United States Mozart, Berg, Liszt, and Bartók: Hélène Grimaud, piano; Meany Hall, Seattle, 1.11.2012 (BJ)
“Too many notes,” Joseph II is believed to have said to Mozart after attending a performance of one of his operas. It is interesting to speculate on what the emperor might have said in response to Alban Berg’s Piano Sonata: it followed Mozart’s A minor Sonata on the program of Hélène Grimaud’s long awaited return appearance at the University of Washington’s Meany Hall in Seattle.
The Mozart is a work that combines the utmost textural lucidity with a hugely intense emotional impact, and Mlle Grimaud played it in a way that laid the emotion of the music appropriately bare, while respecting the 18th century stylistic elements that in no way impede its universal appeal. Then, moving more than a century forward to Berg, she was called on to project a musical argument that, while also highly emotional, is projected through a much thicker, many layered texture. It’s not a work I love, but the pianist’s incisive delivery made the best possible case for it.
For the second half of the recital, Mlle Grimaud exchanged the hall’s resident Steinway, which she had chosen specifically for its aptness to Mozart, for the Seattle Symphony’s instrument, judging it better suited to the Liszt Sonata. The contrast provided a wonderful demonstration of this outstanding musician’s breadth of range. Her performance brilliantly focused on the formidable unity that underpins this extraordinarily diverse work. Drama and logic were served with equal conviction, and there was a telling yet never harsh glint of steel in her tone at the music’s most rhetorical moments.

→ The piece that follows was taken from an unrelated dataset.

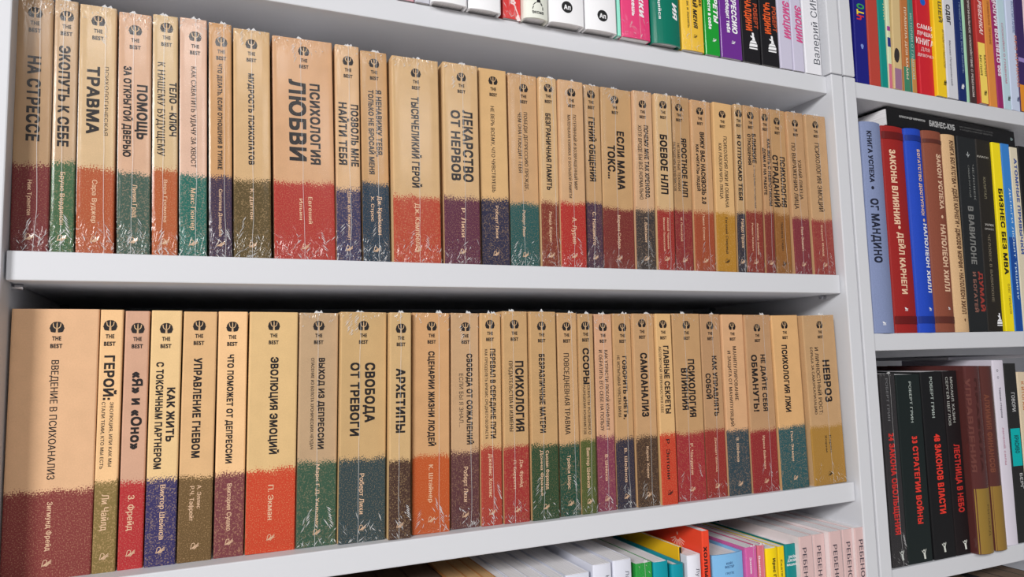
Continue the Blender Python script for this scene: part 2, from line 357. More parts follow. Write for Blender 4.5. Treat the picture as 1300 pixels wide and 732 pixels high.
# ---- measured tables (metres): kraft rows (tints include the light on each spine) and all other books
KRAFT_UPPER=[
(-0.125,0.09145,0.0105,0.0255,0.2079,-0.66,0.0699,(122,50,52),(170,138,105),1,0.2,0.0003,[('НА СТРЕССЕ',0.1591,0.0698,0.0005,0.0101,'b'),('Ник Трентон',0.0579,0.0283,-0.0006,0.0039,'a')],'film-wrapped kraft paperback, dark red foot, spine reading СТРЕССЕ, upper row'),
(-0.1033,0.09139,0.0105,0.0165,0.2094,-0.6,0.0738,(72,108,74),(190,160,128),1,0.2007,0.0003,[('ЭКОПУТЬ К СЕБЕ',0.1709,0.084,-0.0007,0.0087,'b'),('Бруно Вердинон',0.0661,0.0429,-0.0002,0.0043,'a')],'slim film-wrapped kraft paperback, leaf green foot, spine reading ЭКОПУТЬ, upper row'),
(-0.0806,0.09144,0.0113,0.0267,0.209,-0.61,0.0713,(186,92,56),(205,175,136),1,0.2008,-0.0001,[('ТРАВМА',0.1569,0.0573,-0.0029,0.0101,'b'),('ПСИХОЛОГИЧЕСКАЯ',0.1575,0.0584,0.0066,0.0031,'r'),('Сара Вуджер',0.0615,0.0358,-0.0006,0.0047,'a')],'film-wrapped kraft paperback, burnt orange foot, spine reading ТРАВМА, upper row'),
(-0.0526,0.09147,0.01,0.0244,0.2067,-0.79,0.0693,(72,98,86),(205,166,138),1,0.1966,0.0,[('ПОМОЩЬ',0.1449,0.0469,0.0056,0.0088,'b'),('ЗА ОТКРЫТОЙ ДВЕРЬЮ',0.16,0.0776,-0.0055,0.0064,'b'),('Лилия Град',0.0594,0.0278,0.0007,0.0046,'a')],'film-wrapped kraft paperback, grey green foot, spine reading ПОМОЩЬ, upper row'),
(-0.0294,0.09145,0.0103,0.0194,0.2091,-0.86,0.0747,(190,98,56),(204,176,136),1,0.2029,0.0008,[('ТЕЛО – КЛЮЧ',0.1503,0.0471,0.0059,0.0061,'b'),('К НАШЕМУ БУДУЩЕМУ',0.1672,0.0818,-0.0031,0.0066,'m'),('Вера Громова',0.0653,0.0364,0.0004,0.0036,'a')],'film-wrapped kraft paperback, orange foot, spine reading ТЕЛО – КЛЮЧ, upper row'),
(-0.0077,0.09145,0.0113,0.0215,0.2105,-0.79,0.0713,(40,112,100),(214,178,156),1,0.1992,0.0013,[('КАК СХВАТИТЬ УДАЧУ ЗА ХВОСТ',0.1673,0.0894,0.0002,0.0047,'m'),('Макс Гюнтер',0.0596,0.0362,-0.0001,0.0049,'a')],'film-wrapped kraft paperback, teal green foot, spine reading УДАЧУ, upper row'),
(0.0141,0.09143,0.0099,0.0185,0.2092,-0.83,0.0713,(66,52,78),(196,150,104),1,0.197,0.0007,[('ЧТО ДЕЛАТЬ, ЕСЛИ ОТНОШЕНИЯ В ТУПИКЕ',0.1724,0.0949,-0.0005,0.0041,'b'),('Светлана Давыдова',0.0602,0.0414,-0.0001,0.0035,'a')],'film-wrapped kraft paperback, dark violet foot, spine reading ОТНОШЕНИЯ, upper row'),
(0.04,0.0915,0.0103,0.0309,0.2075,-0.75,0.0698,(98,82,50),(203,168,124),1,0.199,-0.0004,[('МУДРОСТЬ ПСИХОПАТОВ',0.1671,0.0832,-0.0008,0.0053,'b'),('К. Даттон',0.0623,0.0271,-0.0005,0.0039,'a')],'film-wrapped kraft paperback, olive brown foot, spine reading МУДРОСТЬ, upper row'),
(0.0849,0.09172,0.0113,0.0535,0.2065,-0.89,0.0711,(184,62,56),(204,160,122),1,0.1996,0.0008,[('ЛЮБВИ',0.1673,0.0762,-0.0054,0.0165,'b'),('ПСИХОЛОГИЯ',0.1647,0.0761,0.0101,0.0099,'b'),('Евгений',0.0582,0.0247,0.0048,0.0045,'a'),('Ильин',0.0563,0.0195,-0.0034,0.0038,'a')],'thick film-wrapped kraft paperback, brick red foot, spine reading ЛЮБВИ, upper row'),
(0.1236,0.09137,0.0099,0.0224,0.2063,-0.36,0.0688,(64,62,98),(208,170,130),1,0.196,0.0006,[('ПОЗВОЛЬ МНЕ',0.1494,0.0596,0.0062,0.0077,'b'),('НАЙТИ ТЕБЯ',0.1505,0.0597,-0.0048,0.0084,'b'),('Дэни ван Кемпенхаут',0.0651,0.0452,0.0006,0.004,'a')],'film-wrapped kraft paperback, indigo foot, spine reading ПОЗВОЛЬ МНЕ, upper row'),
(0.1495,0.09142,0.0103,0.0255,0.2041,-0.55,0.076,(36,62,82),(190,150,106),1,0.1974,0.0002,[('Я НЕНАВИЖУ ТЕБЯ,',0.1667,0.0653,0.004,0.0061,'b'),('ТОЛЬКО НЕ БРОСАЙ МЕНЯ',0.1662,0.0822,-0.0035,0.0056,'b'),('Дж. Крейсман',0.0633,0.037,0.0035,0.0053,'a'),('Х. Строс',0.0629,0.0241,-0.0034,0.0038,'a')],'film-wrapped kraft paperback, navy foot, spine reading НЕНАВИЖУ, upper row'),
(0.1871,0.09135,0.003,0.0465,0.2005,-0.12,0.0633,(192,78,58),(203,168,124),1,0.1904,0.0003,[('ТЫСЯЧЕЛИКИЙ ГЕРОЙ',0.1619,0.0895,-0.001,0.0086,'b'),('Дж. Кэмпбелл',0.0572,0.0433,0.0002,0.0066,'a')],'thick film-wrapped kraft paperback, orange red foot, spine reading ТЫСЯЧЕЛИКИЙ ГЕРОЙ, upper row'),
(0.2322,0.09138,0.003,0.0369,0.2016,0.25,0.0655,(98,46,72),(203,168,124),1,0.1927,0.0008,[('ЛЕКАРСТВО',0.1544,0.0726,0.0067,0.0116,'b'),('ОТ НЕРВОВ',0.1533,0.0709,-0.006,0.0106,'b'),('Р. Лихи',0.0554,0.0289,0.0007,0.0053,'a')],'thick film-wrapped kraft paperback, plum foot, spine reading ЛЕКАРСТВО, upper row'),
(0.2692,0.09134,0.0079,0.0305,0.2032,0.13,0.0676,(48,48,72),(192,156,110),0,0.1958,0.0004,[('НЕ ВЕРЬ ВСЕМУ, ЧТО ЧУВСТВУЕШЬ',0.1641,0.0895,-0.0011,0.0045,'m'),('Роберт Лихи',0.0611,0.033,0.0016,0.0042,'a')],'kraft paperback, navy blue foot, spine reading НЕ ВЕРЬ, upper row'),
(0.3026,0.09146,0.0104,0.0328,0.2031,0.55,0.0653,(36,92,92),(196,156,114),1,0.1933,0.001,[('ПОБЕДИ ДЕПРЕССИЮ ПРЕЖДЕ,',0.1629,0.0835,0.0026,0.0045,'m'),('ЧЕМ ОНА ПОБЕДИТ ТЕБЯ',0.162,0.0641,-0.004,0.0049,'m'),('Роберт Лихи',0.0585,0.0271,-0.0011,0.0044,'a')],'film-wrapped kraft paperback, teal foot, spine reading ПОБЕДИ, upper row'),
(0.3303,0.0914,0.0067,0.0205,0.2022,0.57,0.0687,(134,58,46),(203,168,124),1,0.1956,0.0001,[('БЕЗГРАНИЧНАЯ ПАМЯТЬ',0.1634,0.0823,-0.0008,0.0065,'b'),('Линда Харрис',0.0587,0.0332,-0.0002,0.0042,'a')],'film-wrapped kraft paperback, rust brown foot, spine reading БЕЗГРАНИЧНАЯ ПАМЯТЬ, upper row'),
(0.3559,0.09149,0.0041,0.0296,0.2014,0.73,0.0681,(186,46,44),(202,162,122),1,0.1931,0.0004,[('ПОТЕРЯННЫЙ И ВОЗВРАЩЕННЫЙ МИР',0.1643,0.0814,0.0035,0.0042,'m'),('МАЛЕНЬКАЯ КНИЖКА О БОЛЬШОЙ ПАМЯТИ',0.1634,0.0899,-0.0034,0.0038,'m'),('А. Лурия',0.0529,0.0277,0.0006,0.0066,'a')],'film-wrapped kraft paperback, bright red foot, spine reading ПОТЕРЯННЫЙ, upper row'),
(0.38412,0.09144,0.0091,0.02015,0.202,0.78,0.071,(78,52,74),(188,150,108),1,0.1964,-0.001,[('ГЕНИЙ ОБЩЕНИЯ',0.166,0.0711,-0.0011,0.0083,'b'),('С. Накамото',0.0614,0.036,-0.0007,0.0053,'a')],'film-wrapped kraft paperback, dark purple foot, spine reading ГЕНИЙ ОБЩЕНИЯ, upper row'),
(0.41407,0.0917,0.0092,0.03895,0.2018,1.18,0.0666,(124,46,46),(190,152,108),1,0.1938,-0.0021,[('ЕСЛИ МАМА',0.1538,0.066,0.0041,0.0102,'b'),('ТОКС...',0.1371,0.0381,-0.0079,0.0103,'b'),('Марина Собура',0.0595,0.0366,-0.0,0.0049,'a')],'thick film-wrapped kraft paperback, maroon foot, spine reading ЕСЛИ МАМА, upper row'),
(0.4468,0.09155,0.0061,0.0248,0.2022,1.15,0.0662,(62,56,56),(200,162,126),1,0.1919,-0.0004,[('ПОЧЕМУ МНЕ ТАК ХРЕНОВО,',0.1632,0.0836,0.0033,0.0063,'b'),('ХОТЯ ВРОДЕ БЫ ВСЁ НОРМАЛЬНО',0.1626,0.0846,-0.0049,0.0055,'m'),('Г. Вайсман',0.0582,0.0274,0.0,0.0046,'a')],'film-wrapped kraft paperback, charcoal foot, spine reading ПОЧЕМУ, upper row'),
(0.4717,0.09157,0.0032,0.0224,0.201,1.37,0.068,(162,42,42),(203,168,124),1,0.1934,-0.0004,[('БОЕВОЕ НЛП',0.1539,0.0683,-0.001,0.0107,'b'),('Михаил Пелехатый',0.0588,0.0373,-0.0031,0.0032,'a'),('Алексей Чернышев',0.0592,0.0357,0.0022,0.0032,'a')],'film-wrapped kraft paperback, crimson foot, spine reading БОЕВОЕ НЛП, upper row'),
(0.4986,0.0916,0.0071,0.0244,0.2027,1.43,0.0696,(144,46,50),(182,144,102),1,0.1942,-0.0028,[('ЯРОСТНОЕ НЛП',0.1541,0.069,0.0027,0.0083,'b'),('НЕЗАМЕТНЫЕ ТЕХНИКИ',0.1471,0.0555,-0.005,0.0039,'m'),('РАЗРЕШЕНИЯ КОНФЛИКТОВ',0.1483,0.0572,-0.0105,0.0037,'m'),('М. Пелехатый',0.0609,0.0272,-0.0034,0.0033,'a')],'film-wrapped kraft paperback, wine red foot, spine reading ЯРОСТНОЕ НЛП, upper row'),
(0.5263,0.09158,0.005,0.0279,0.2006,1.16,0.0689,(166,74,46),(196,154,112),1,0.1926,-0.0016,[('ВИЖУ ВАС НАСКВОЗЬ 2.0',0.1631,0.0851,0.0004,0.0069,'b'),('КАК «ЧИТАТЬ» ЛЮДЕЙ',0.1477,0.0547,-0.0069,0.0045,'b'),('Павел Сотник',0.0659,0.0303,-0.0013,0.0039,'a')],'film-wrapped kraft paperback, rust orange foot, spine reading НАСКВОЗЬ, upper row'),
(0.5555,0.09165,0.003,0.0274,0.2007,1.45,0.0683,(176,126,44),(194,156,108),0,0.1917,-0.0007,[('ПСИХОЛОГИЯ ЛЖИ И ОБМАНА',0.1606,0.0853,0.0023,0.0058,'m'),('КАК РАЗОБЛАЧИТЬ ЛЖЕЦА',0.1515,0.0662,-0.0054,0.0053,'m'),('Евгений Спирица',0.0636,0.0427,0.0003,0.0046,'d')],'kraft paperback, ochre foot, spine reading ОБМАНА, upper row'),
(0.5778,0.09151,0.003,0.0122,0.2023,1.94,0.0707,(46,46,62),(192,156,112),1,0.1958,-0.0006,[('Я ОТПУСКАЮ ТЕБЯ',0.1653,0.0798,-0.0003,0.0065,'b'),('Райдо Пранк',0.0632,0.0348,0.0013,0.0054,'a')],'slim film-wrapped kraft paperback, black foot, spine reading ОТПУСКАЮ, upper row'),
(0.5981,0.09171,0.003,0.025,0.2022,1.87,0.0727,(142,52,46),(186,146,104),1,0.1951,-0.002,[('БЛИЗКИЕ',0.1683,0.0362,0.0021,0.0067,'b'),('ОТНОШЕНИЯ',0.1673,0.038,-0.0053,0.0053,'b'),('С ТРУДНЫМИ ПОТОМКАМИ',0.1294,0.0521,0.0013,0.003,'m'),('Анжелика Зимина',0.0595,0.038,0.0037,0.0036,'a'),('Роман Хейзел',0.0588,0.0331,-0.0043,0.003,'a')],'film-wrapped kraft paperback, brown red foot, spine reading БЛИЗКИЕ, upper row'),
(0.6213,0.09147,0.003,0.0141,0.2019,1.42,0.0742,(132,50,46),(184,142,102),1,0.1953,-0.0015,[('КАК ЖИТЬ С НЕВРОТИКОМ',0.1646,0.0829,0.0027,0.0052,'b'),('ДОМА И НА РАБОТЕ',0.1523,0.0577,-0.0046,0.0049,'b')],'slim film-wrapped kraft paperback, chestnut red foot, spine reading С НЕВРОТИКОМ, upper row'),
(0.64557,0.09152,0.007,0.02393,0.2041,1.05,0.0735,(156,102,50),(186,146,102),1,0.1944,-0.0017,[('ПСИХОЛОГИЯ',0.1452,0.0627,0.0042,0.0085,'b'),('СТРАДАНИЙ',0.1465,0.0648,-0.0072,0.0094,'b'),('Эдуард Сидо',0.0634,0.035,-0.0012,0.0038,'d')],'film-wrapped kraft paperback, ochre brown foot, spine reading СТРАДАНИЙ, upper row'),
(0.67423,0.09134,0.0045,0.02683,0.2035,0.18,0.0698,(134,48,62),(188,148,108),1,0.1942,-0.0004,[('УЗНАЙ ЛЖЕЦА',0.1434,0.0501,0.0031,0.0059,'m'),('ПО ВЫРАЖЕНИЮ ЛИЦА',0.1638,0.083,-0.0056,0.0071,'m'),('Пол Экман',0.0588,0.0295,0.0005,0.0051,'a')],'film-wrapped kraft paperback, magenta red foot, spine reading УЗНАЙ ЛЖЕЦА, upper row'),
(0.7082,0.09135,0.003,0.0342,0.2028,-0.17,0.0693,(158,62,60),(190,152,112),1,0.1953,-0.0006,[('ПСИХОЛОГИЯ ЭМОЦИЙ',0.1671,0.0876,-0.0006,0.0084,'m'),('Кэррол Изард',0.0621,0.0388,-0.0018,0.004,'a')],'thick film-wrapped kraft paperback, rose red foot, spine reading ЭМОЦИЙ, upper row')
]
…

She was just as persuasively in the vein for the final work on the official program, Bartók’s 1915 set of Romanian Folk Dances. Two encores followed: Sgambati’s arrangement of the gently graceful Dance of the Blessed Spirits from Gluck’s Orfeo ed Euridice, and, by way of heroic contrast, one of Chopin’s most extrovert preludes, which was set forth with magisterial strength of tone and unfailing clarity of texture.